Overall, “Confessions of a Black Academic: A Memoir” should be on the New York Times best-seller list if it isn’t by the time this review is published. And dare I say, if not mandatory reading at every school, college, and school of business curriculum. Great minds are always at work, and this read is as much. What some perceive as “stand-offish, self-absorbed, or as one of Schexniders’ distractors put it, “into himself too much” bares a degree of ignorance, ill-informed, and intellectually insecure at best. To anyone of positive thought or notion that reads professional jealousy and envy, one is too into solving the problems or challenges of an HBCU instead of holding the position in leadership as a mere moniker to wear in an imaginative fiefdom.

If there is a subplot, it is the story of a man at an elevated level of success under very challenging circumstances but continued to serve the educational benefit of others in spite of.

Schexnider’s literary pursuit wasn’t a replication of leadership but rather a well-documented investigation, noted qualities and documented assets that were observed, verified, and then examined with undeniably two distinct higher education milieus, living labs as it were.

He studied leadership qualities that arguably are the best of a generation, but his style is HIS. The inspiring aspect of the memoir is that Schexnider confides that he planned to be a leader. He didn’t have to look any further than his dad and uncle as initial inspiration for interest. Both held administrative or positions of national leadership with the International Longshoreman Association.

This book is one of importance, particularly, for young men. For those who aspire to be leaders, “it is mission critical,” as Schexnider puts it, especially those who want to lead by example. An earlier book, “Saving Black Colleges,” published and reviewed in the New Journal and Guide in 2013, is the result. Case in point, it is a survival manual for HBCUs, educational institutions, and corporate America.

Schexnider studied them all. While poignantly presenting the best leadership qualities and skills for the next half-century. Perhaps beyond.

One is likely to elevate their self-esteem five pages into “Confession of a Black Academic: A Memoir,” by Alvin J. Schexnider. Written with a pragmatic, chivalrous aplomb, it illustrates how one disciplines the mind to stay genuine and unapologetic in pursuit of knowledge.

He clarifies the effects of insularity on HBCUs.

In Chapter 10 on Race and the Academy, it was intriguing that Schexnider noted that solutions are obtainable, and it’s beyond the time to grieve the problem.

I recommend the following.

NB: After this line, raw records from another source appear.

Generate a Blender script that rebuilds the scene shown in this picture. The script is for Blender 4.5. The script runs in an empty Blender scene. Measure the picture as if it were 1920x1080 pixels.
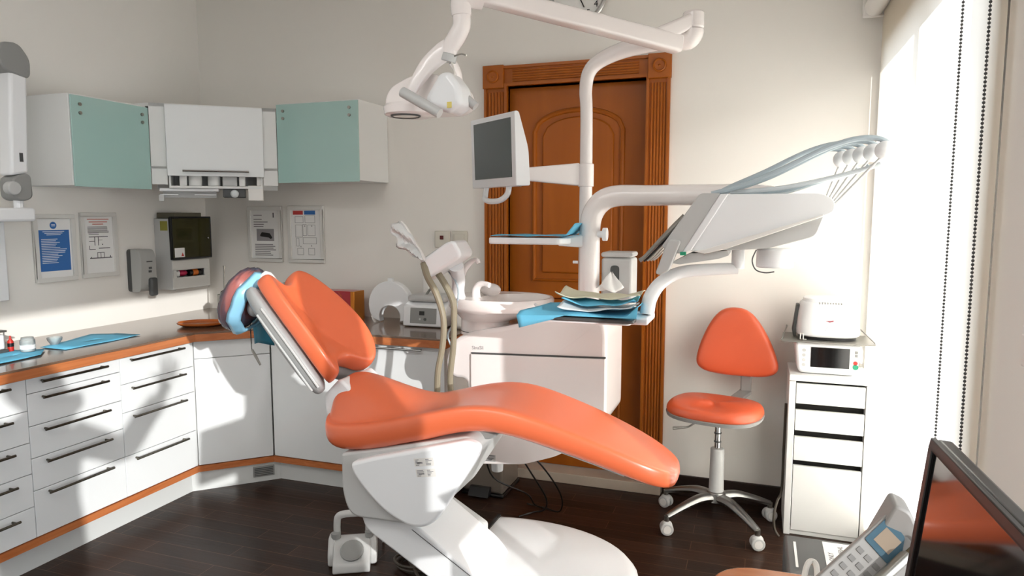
import bpy, bmesh, math, random
from mathutils import Matrix, Vector, Euler
random.seed(4)
PI = math.pi
C = bpy.context.scene.collection
def srgb(r, g, b):
    f = lambda c: (c/255/12.92 if c/255 <= .04045 else ((c/255+.055)/1.055)**2.4)
    return (f(r), f(g), f(b), 1)

# ---------------------------------------------------------------- materials
def mat(name, col, rough=.5, metal=0., spec=.5, coat=0., bump=0., bscale=200., var=0., vscale=6., sub=0., trans=0., alpha=1., cr=.08, emit=None, estr=0.):
    m = bpy.data.materials.new(name); m.use_nodes = True
    nt = m.node_tree; b = nt.nodes['Principled BSDF']
    c = srgb(*col)
    b.inputs['Base Color'].default_value = c
    b.inputs['Roughness'].default_value = rough
    b.inputs['Metallic'].default_value = metal
    b.inputs['Specular IOR Level'].default_value = spec
    b.inputs['Coat Weight'].default_value = coat
    b.inputs['Coat Roughness'].default_value = cr
    b.inputs['Transmission Weight'].default_value = trans
    b.inputs['Alpha'].default_value = alpha
    if sub: b.inputs['Subsurface Weight'].default_value = sub
    if emit:
        b.inputs['Emission Color'].default_value = srgb(*emit); b.inputs['Emission Strength'].default_value = estr
    tc = nt.nodes.new('ShaderNodeTexCoord')
    if var:
        n = nt.nodes.new('ShaderNodeTexNoise'); n.inputs['Scale'].default_value = vscale; n.inputs['Detail'].default_value = 4
        nt.links.new(tc.outputs['Object'], n.inputs['Vector'])
        r = nt.nodes.new('ShaderNodeMapRange'); r.inputs['To Min'].default_value = 1-var; r.inputs['To Max'].default_value = 1+var
        nt.links.new(n.outputs['Fac'], r.inputs['Value'])
        v = nt.nodes.new('ShaderNodeVectorMath'); v.operation = 'SCALE'; v.inputs[0].default_value = c[:3]
        nt.links.new(r.outputs['Result'], v.inputs['Scale']); nt.links.new(v.outputs[0], b.inputs['Base Color'])
    if bump:
        n = nt.nodes.new('ShaderNodeTexNoise'); n.inputs['Scale'].default_value = bscale; n.inputs['Detail'].default_value = 3
        nt.links.new(tc.outputs['Object'], n.inputs['Vector'])
        bp = nt.nodes.new('ShaderNodeBump'); bp.inputs['Strength'].default_value = bump; bp.inputs['Distance'].default_value = .002
        nt.links.new(n.outputs['Fac'], bp.inputs['Height']); nt.links.new(bp.outputs['Normal'], b.inputs['Normal'])
    return m

def wood(name, dark, light, scale=(30, 30, 2.2), rough=.35, coat=.2):
    m = mat(name, light, rough, coat=coat, spec=.35); nt = m.node_tree; b = nt.nodes['Principled BSDF']
    tc = nt.nodes.new('ShaderNodeTexCoord'); mp = nt.nodes.new('ShaderNodeMapping'); mp.inputs['Scale'].default_value = scale
    n = nt.nodes.new('ShaderNodeTexNoise'); n.inputs['Scale'].default_value = 1; n.inputs['Detail'].default_value = 6; n.inputs['Distortion'].default_value = .6
    cr = nt.nodes.new('ShaderNodeValToRGB'); cr.color_ramp.elements[0].position = .3; cr.color_ramp.elements[1].position = .72
    cr.color_ramp.elements[0].color = srgb(*dark); cr.color_ramp.elements[1].color = srgb(*light)
    nt.links.new(tc.outputs['Object'], mp.inputs['Vector']); nt.links.new(mp.outputs['Vector'], n.inputs['Vector'])
    nt.links.new(n.outputs['Fac'], cr.inputs['Fac']); nt.links.new(cr.outputs['Color'], b.inputs['Base Color'])
    return m

def floor_mat():
    m = mat('dark_floorboards', (50, 32, 22), .3, spec=.16); nt = m.node_tree; b = nt.nodes['Principled BSDF']
    tc = nt.nodes.new('ShaderNodeTexCoord')
    br = nt.nodes.new('ShaderNodeTexBrick'); br.inputs['Scale'].default_value = 1
    br.inputs['Brick Width'].default_value = .62; br.inputs['Row Height'].default_value = .088; br.inputs['Mortar Size'].default_value = .0016
    br.inputs['Color1'].default_value = srgb(38, 25, 18); br.inputs['Color2'].default_value = srgb(54, 36, 27); br.inputs['Mortar'].default_value = srgb(92, 68, 52)
    br.inputs['Mortar Smooth'].default_value = .3; br.offset = .37
    nt.links.new(tc.outputs['Object'], br.inputs['Vector'])
    mp = nt.nodes.new('ShaderNodeMapping'); mp.inputs['Scale'].default_value = (3, 60, 1)
    n = nt.nodes.new('ShaderNodeTexNoise'); n.inputs['Scale'].default_value = 1; n.inputs['Detail'].default_value = 5
    nt.links.new(tc.outputs['Object'], mp.inputs['Vector']); nt.links.new(mp.outputs['Vector'], n.inputs['Vector'])
    r = nt.nodes.new('ShaderNodeMapRange'); r.inputs['To Min'].default_value = .6; r.inputs['To Max'].default_value = 1.4
    nt.links.new(n.outputs['Fac'], r.inputs['Value'])
    v = nt.nodes.new('ShaderNodeVectorMath'); v.operation = 'SCALE'
    nt.links.new(br.outputs['Color'], v.inputs[0]); nt.links.new(r.outputs['Result'], v.inputs['Scale']); nt.links.new(v.outputs[0], b.inputs['Base Color'])
    r2 = nt.nodes.new('ShaderNodeMapRange'); r2.inputs['To Min'].default_value = .24; r2.inputs['To Max'].default_value = .42
    nt.links.new(n.outputs['Fac'], r2.inputs['Value']); nt.links.new(r2.outputs['Result'], b.inputs['Roughness'])
    bp = nt.nodes.new('ShaderNodeBump'); bp.inputs['Strength'].default_value = .25; bp.inputs['Distance'].default_value = .003
    nt.links.new(n.outputs['Fac'], bp.inputs['Height']); nt.links.new(bp.outputs['Normal'], b.inputs['Normal'])
    return m

def blind_mat():
    m = bpy.data.materials.new('sheer_blind_fabric'); m.use_nodes = True; nt = m.node_tree
    for n in list(nt.nodes): nt.nodes.remove(n)
    o = nt.nodes.new('ShaderNodeOutputMaterial'); d = nt.nodes.new('ShaderNodeBsdfDiffuse'); t = nt.nodes.new('ShaderNodeBsdfTranslucent'); tr = nt.nodes.new('ShaderNodeBsdfTransparent')
    d.inputs['Color'].default_value = srgb(236, 228, 214); t.inputs['Color'].default_value = srgb(250, 245, 236)
    tc = nt.nodes.new('ShaderNodeTexCoord'); w = nt.nodes.new('ShaderNodeTexNoise'); w.inputs['Scale'].default_value = 900
    nt.links.new(tc.outputs['Object'], w.inputs['Vector'])
    bp = nt.nodes.new('ShaderNodeBump'); bp.inputs['Strength'].default_value = .05; nt.links.new(w.outputs['Fac'], bp.inputs['Height']); nt.links.new(bp.outputs['Normal'], d.inputs['Normal'])
    a = nt.nodes.new('ShaderNodeMixShader'); a.inputs[0].default_value = .8; c = nt.nodes.new('ShaderNodeMixShader'); c.inputs[0].default_value = .04
    nt.links.new(d.outputs[0], a.inputs[1]); nt.links.new(t.outputs[0], a.inputs[2])
    nt.links.new(a.outputs[0], c.inputs[1]); nt.links.new(tr.outputs[0], c.inputs[2]); nt.links.new(c.outputs[0], o.inputs[0])
    return m

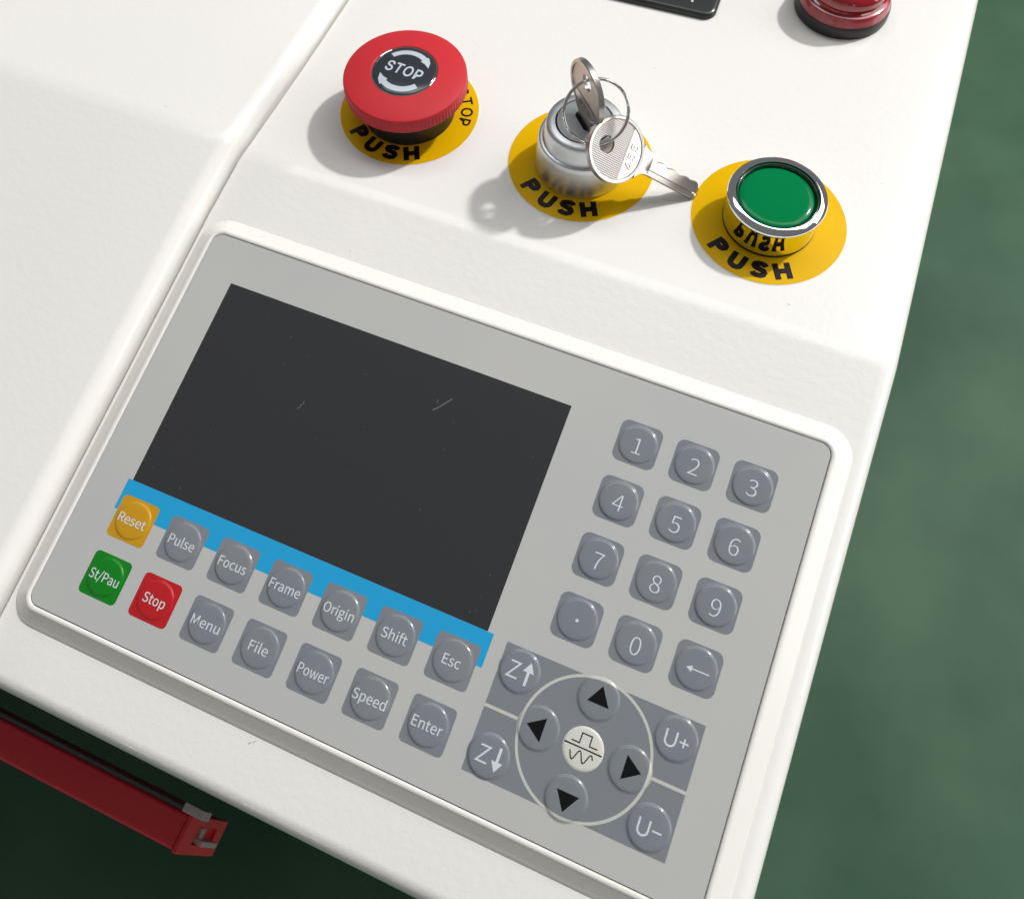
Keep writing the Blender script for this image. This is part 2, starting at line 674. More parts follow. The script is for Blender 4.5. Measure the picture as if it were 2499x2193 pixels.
fr.loops([ro(.28, -2.0, 3.6), ro(.28, -0.25, 3.6), ro(.4, -0.02, 3.7), ro(.85, 0.10, 4.0), ro(1.35, 0.08, 4.4), ro(1.75, -0.12, 4.7),
          ro(2.0, -0.42, 4.95), ro(2.25, -0.62, 5.1), ro(5.2, -2.9, 7.8), ro(5.5, -3.12, 8.0), ro(6.2, -3.55, 8.8), ro(6.6, -3.93, 9.2), ro(6.7, -5.0, 9.3)])
fr.build('frame', M['abs'], panel, smooth=50)
gp = MB()
gp.loops([ro(1.0, -1.2, 3.6)], cap1=True)
gp.build('gasket', M['gap'], panel, smooth=None)
pl = MB()
pl.loops([rrect(0, PW, -PH, 0, 3.4, 10, -1.1), rrect(0, PW, -PH, 0, 3.4, 10, -0.06), rrect(0.05, PW - 0.05, -PH + .05, -.05, 3.4, 10, 0.0)], cap1=True)
pl.build('faceplate', M['plate'], panel, smooth=None)

# screen window: a sheet slightly proud of the film
sx0, sx1, sy0, sy1 = 12.9, 128.0, -81.3, -14.4
scr = MB()
scr.loops([rrect(sx0, sx1, sy0, sy1, 0.05, 1, 0.0), rrect(sx0, sx1, sy0, sy1, 0.05, 1, 0.05)], cap1=True)
screen = scr.build('screen', M['screen'], panel, smooth=None)
for k, pts in enumerate(([(90.0, -29.8), (91.4, -28.4), (92.6, -26.8), (94.3, -24.6)], [(52.0, -41.0), (52.3, -41.9), (51.5, -42.6), (51.7, -43.3), (50.9, -43.9)],
                         [(90.6, -27.4), (90.2, -26.5)], [(121.4, -78.6), (121.7, -78.3)], [(39.2, -24.3), (39.6, -24.1)])):
    poly_mb(stroke(pts, 0.28 if k == 0 else 0.16), z=0.07).build('scratch', M['scratch'], screen, smooth=None)
bl = MB()
bl.loops([rrect(11.5, 129.9, -90.6, -81.35, 0.05, 1, 0.0), rrect(11.5, 129.9, -90.6, -81.35, 0.05, 1, 0.03)], cap1=True)
bl.build('blue_stripe', M['blue'], panel, smooth=None)

# key domes
DP = [(0, .50), (1.3, .498), (2.6, .490), (3.7, .475), (4.5, .45), (4.9, .42), (5.15, .37), (5.32, .29), (5.46, .17), (5.62, .08), (5.85, .05)]


def dome_h(r, hmax=1.0):
    if r >= 5.85:
        return 0.05
    for (a, za), (b, zb) in zip(DP, DP[1:]):
        if r <= b:
            t = (r - a) / (b - a)
            return (za + (zb - za) * t) * hmax
    return 0.05


def key_mesh(cx, cy, half, rc, n=48, square=True, R=5.7, hm=1.0, jit=0.0):
    mb = MB()
    loops = []
    for (r, z) in DP[1:]:
        loops.append([(cx + r * cos(2 * PI * k / n), cy + r * sin(2 * PI * k / n), max(0.05, z * hm)) for k in range(n)])
    if square:
        def sq(a, h, z):
            c, s = cos(a), sin(a)
            # ray against rounded square
            m = h / max(abs(c), abs(s))
            x, y = m * c, m * s
            ix, iy = abs(x) - (h - rc), abs(y) - (h - rc)
            if ix > 0 and iy > 0:
                lo, hi = 0.0, m
                for _ in range(24):
                    t = (lo + hi) / 2
                    dx, dy = max(0, abs(t * c) - (h - rc)), max(0, abs(t * s) - (h - rc))
                    if math.hypot(dx, dy) > rc:
                        hi = t
                    else:
                        lo = t
                x, y = lo * c, lo * s
            return (cx + x, cy + y, z)
        angs = [2 * PI * k / n for k in range(n)]
        loops.append([sq(a, half, 0.045) for a in angs])
        loops.append([sq(a, half, 0.0) for a in angs])
    vs = [(cx, cy, DP[0][1] * hm)] + [p for l in loops for p in l]
    fs = [(0, 1 + k, 1 + (k + 1) % n) for k in range(n)]
    for i in range(len(loops) - 1):
        for k in range(n):
            k2 = (k + 1) % n
            fs.append((1 + i * n + k, 1 + (i + 1) * n + k, 1 + (i + 1) * n + k2, 1 + i * n + k2))
    return mb.add(vs, fs)


def legend(cx, cy, s, h, wd, parent, hm=1.0, m=None, polys=None, fnt=None, off=0.0, dx=0, dy=0, up=0.05):
    hf = lambda x, y: max(0.05, dome_h(math.hypot(x - cx, y - cy)) * hm) + up
    if polys is not None:
        mb = poly_mb(polys, 0.5, hf)
    else:
        mb = text_mb(s, h, wd, fnt or F_SANS, off, 0.5, hf, place=(cx + dx, cy + dy))
    return mb.build('legend', m or M['legend'], parent, smooth=None)


def key(cx, cy, half, rc, m, label, hm=1.0):
    return key_mesh(cx, cy, half, rc, 64, hm=hm).build('key', m, panel, smooth=60, label=label)


RX = [18.95 + 17.15 * i for i in range(7)]
row1 = [('Reset', 'k_yellow', 9.2), ('Pulse', 'slate', 8.5), ('Focus', 'slate', 8.9), ('Frame', 'slate', 9.7), ('Origin', 'slate', 9.3), ('Shift', 'slate', 7.6), ('Esc', 'slate', 5.2)]
row2 = [('St/Pau', 'k_green', 9.8), ('Stop', 'k_red', 7.2), ('Menu', 'slate', 9.1), ('File', 'slate', 5.9), ('Power', 'slate', 9.3), ('Speed', 'slate', 9.9), ('Enter', 'slate', 8.7)]
cname = {'k_yellow': 'amber', 'slate': 'slate grey', 'k_green': 'green', 'k_red': 'red'}
for row, y in ((row1, -91.95), (row2, -109.2)):
    for x, (s, m, wd) in zip(RX, row):
        hm = random.uniform(0.85, 1.1)
        k = key(x, y, 6.3, 1.35, M[m], '%s key printed %s' % (cname[m], s), hm)
        legend(x, y, s, 2.75, wd, k, hm, dx=-0.1, dy=-0.1, off=0.002)
NX = [149.45, 165.95, 182.5]
NY = [-18.45, -35.45, -52.45, -69.45]
digs = ['1', '2', '3', '4', '5', '6', '7', '8', '9', '.', '0', '<']
for i, d in enumerate(digs):
    x, y = NX[i % 3], NY[i // 3]
    hm = random.uniform(0.9, 1.15)
    nm = {'.': 'a dot', '<': 'a left arrow'}.get(d, 'the number ' + d)
    k = key(x, y, 6.15, 2.3, M['slate'], 'slate grey key printed with ' + nm, hm)
    if d == '.':
        legend(x, y, '', 0, 0, k, hm, polys=[[(x + .1 + .45 * cos(a * PI / 8), y - .3 + .45 * sin(a * PI / 8)) for a in range(16)]])
    elif d == '<':
        ax, ay = x + .5, y - .4
        legend(x, y, '', 0, 0, k, hm, polys=[[(ax - 3.1, ay), (ax - 1.5, ay - .85), (ax - 1.5, ay + .85)], [(ax - 1.5, ay - .17), (ax + 3.1, ay - .17), (ax + 3.1, ay + .17), (ax - 1.5, ay + .17)]])
    else:
        legend(x, y, d, 4.55, None, k, hm, dx=0.15, dy=-0.6, off=-0.004)

# jog pad: printed corner plates, round pad, cream lines, domed keys
RCX, RCY = 161.7, -98.6
M['pad'] = pad_mat(RCX * MM, RCY * MM, 17.1 * MM, 17.85 * MM)


def corner_plate(x0, x1, y0, y1, sx, sy, label):
    """rectangle with the circle cut out; sx, sy say which corner is the outer one"""
    R = 17.9
    X = x0 if sx < 0 else x1            # outer x
    Yo = y1 if sy > 0 else y0           # outer y
    Yi = y0 if sy > 0 else y1           # inner y, near the middle bar
    dyo, dyi = Yo - RCY, Yi - RCY
    a_o = math.atan2(dyo, sx * math.sqrt(R * R - dyo * dyo))
    a_i = math.atan2(dyi, sx * math.sqrt(R * R - dyi * dyi))
    if a_i - a_o > PI:
        a_i -= 2 * PI
    if a_o - a_i > PI:
        a_i += 2 * PI
    pts = [(X, Yo)] + [(RCX + R * cos(a_o + (a_i - a_o) * k / 16), RCY + R * sin(a_o + (a_i - a_o) * k / 16)) for k in range(17)] + [(X, Yi)]
    mb = poly_mb([pts], z=0.03)
    return mb.build('printed_plate', M['slate_flat'], panel, smooth=None, label=label)


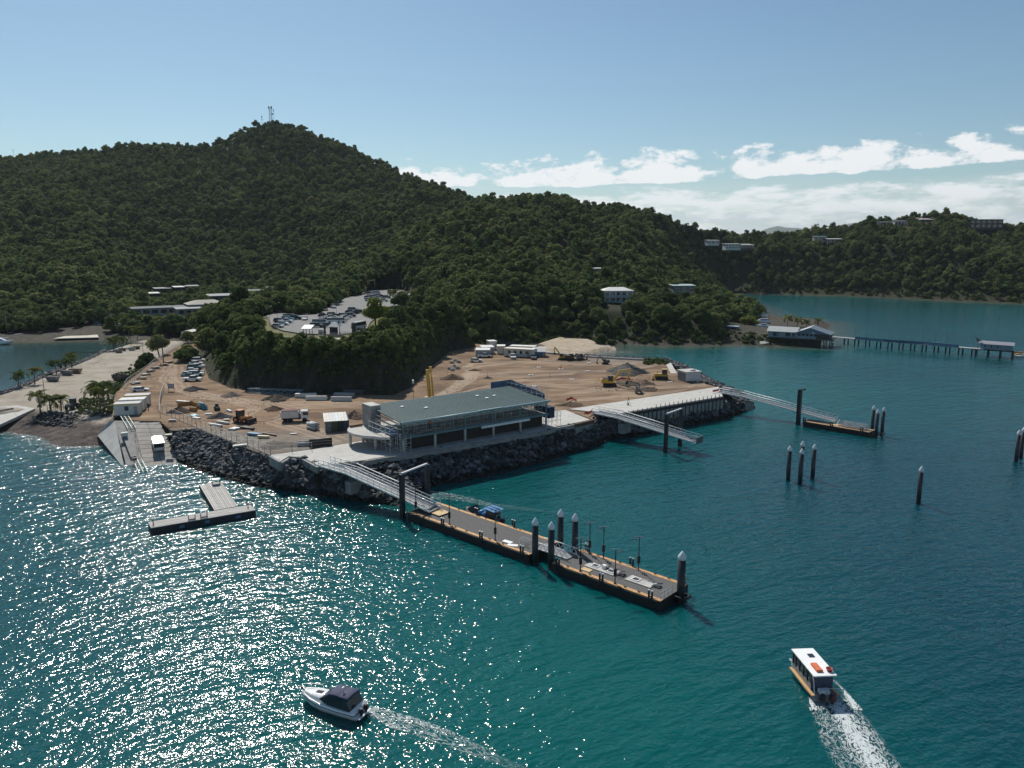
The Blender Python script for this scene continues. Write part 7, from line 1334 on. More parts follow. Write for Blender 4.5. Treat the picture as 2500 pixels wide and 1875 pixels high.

Read, then re-read “Confession of a Black Academic – A Memoir.”

About the Author: Dr. Alvin J. Schexnider served as interim president of Norfolk State University from July 2005 to July 2006. He has held faculty and academic administrative positions at several institutions, including Southern University, Syracuse University, Virginia Commonwealth University, the University of North Carolina at Greensboro and Winston-Salem State University.